In his autobiography, he recalls feeling that both his fellow prisoners and his German guards were victims. "I felt sorry for them", he said.
"They didn't really have much more than we had ourselves. Some of the nicest chaps I met were German guards."
War taught him to distrust authority and to rail at injustice. He became a lifelong socialist.
He returned to the stage after demobilisation and took jobs singing, dancing and making people laugh. His part in Bootsie and Snudge made him well known to TV audiences.
He was a regular on Michael Bentine's It's a Square World.
Then came Dad's Army which, apart from almost continuous re-runs on television, was also broadcast on radio and made into a full-length film and a stage production with music.
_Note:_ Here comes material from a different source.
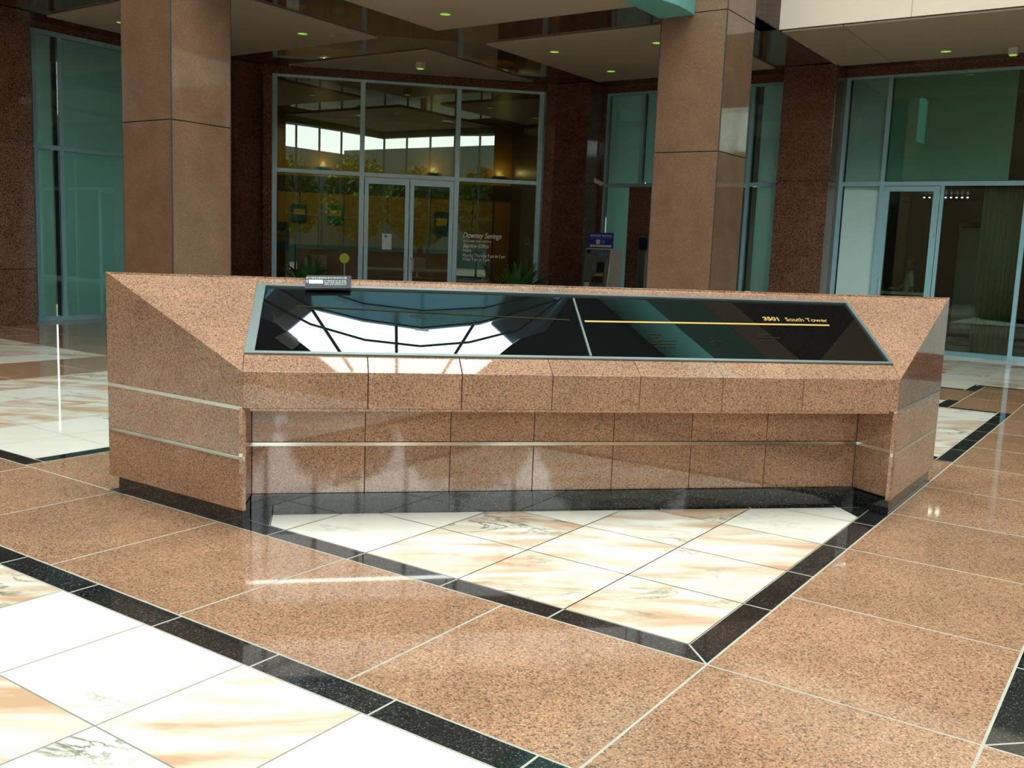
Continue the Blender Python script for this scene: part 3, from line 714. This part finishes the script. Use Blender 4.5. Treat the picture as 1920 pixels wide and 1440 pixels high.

Clive Dunn was in them all. He put the series' popularity down to good writing and the fact that people love authority figures making idiots of themselves.
In a later series, My Old Man, Clive Dunn played a pensioner uprooted from his home and moved to a council estate.
In the children's TV series Grandad, which ran from 1979 to 1984, he played an elderly school caretaker.
In 1978 Dunn made his opera debut in an English National Opera production of Die Fledermaus. He also appeared in the West End, in An Italian Straw Hat.
Clive Dunn was a talented artist and several portraits of his fellow actors appeared in his autobiography.